Entre os casos, o mais emblemático é o do Pros, que usou a verba para a construção de uma piscina e a realização de reformas na casa do presidente do partido, Eurípedes Jr., além da compra de uma máquina industrial de polimento de pisos, gastos com compra e manutenção de avião e helicóptero, e a aquisição de máquinas, utensílios, pessoal e insumos típicos de um restaurante profissional.
Ivair Augusto Alves dos Santos, cientista político e ex-assessor da Secretaria Especial de Políticas de Promoção da Igualdade Racial, afirmou que o perdão às irregularidades das siglas é um ataque a democracia, e sinaliza desprezo dos parlamentares aos direitos da população negra e das mulheres.
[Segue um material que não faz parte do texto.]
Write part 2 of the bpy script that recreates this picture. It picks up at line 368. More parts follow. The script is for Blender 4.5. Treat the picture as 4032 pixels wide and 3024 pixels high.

Ele diz que, para além do desrespeito sistemático das regras, também se impõe um descredito ao processo eleitoral do país, já que os dirigentes partidários podem usar os recursos como querem, aumentam as chances de determinados candidatos à eleição, e depois, são perdoados de irregularidades.
“Essa PEC é a demonstração concreta de que a democracia é para alguns. Vocês [pessoas negras e mulheres] servem para lutar, mas não para serem votados”, disse o pesquisador.
Ivair argumenta que o Planalto não se pronuncia de forma incisiva sobre o projeto pela fraca base que possui —como a tendência é perder no plenário e expor mais uma derrota, o Executivo calcula ser melhor não se envolver no assunto e evitar perdas em futuras negociações com o Legislativo.
Tainah Pereira, cientista política e do movimento Mulheres Negras Decidem, diz que o governo federal não toma uma posição contundente em relação à proposta de emenda à Constituição pelo consenso formado entre os partidos políticos para a aprovação da medida.
Segundo a pesquisadora, para que os direitos estabelecidos pelas cortes superiores sejam efetivados, a própria classe política deve chegar a consensos em torno de premissas reais e comprováveis, como a sub-representação das mulheres e das pessoas negras.
“A criação de leis pelo nosso Congresso que promovam a diversidade que reconheçam a sub-representação de determinados grupos sociais, como no caso das mulheres negras, é urgente. Esse é um debate que precisa acontecer, e precisa construir consenso dentro da classe política.”
Segundo o texto aprovado para o pleito de 2020, não são aplicadas sanções de qualquer natureza às legendas que não respeitaram as normas nas eleições passadas, inclusive devolução de recursos, multa ou suspensão do fundo partidário.
A emenda livra de punição partidos que não aplicaram ao menos 5% do fundo partidário em programas de incentivo às mulheres ou que não direcionaram o dinheiro do fundo eleitoral de forma proporcional às candidaturas de negros e de mulheres.
Neste ano, a proposta ainda permite a volta do financiamento empresarial para quitação de dívidas anteriores a 2015. Até agora, 184 deputados a assinaram, incluindo os líderes do governo, José Guimarães (PT-CE), e da oposição, Carlos Jordy (PL-RJ).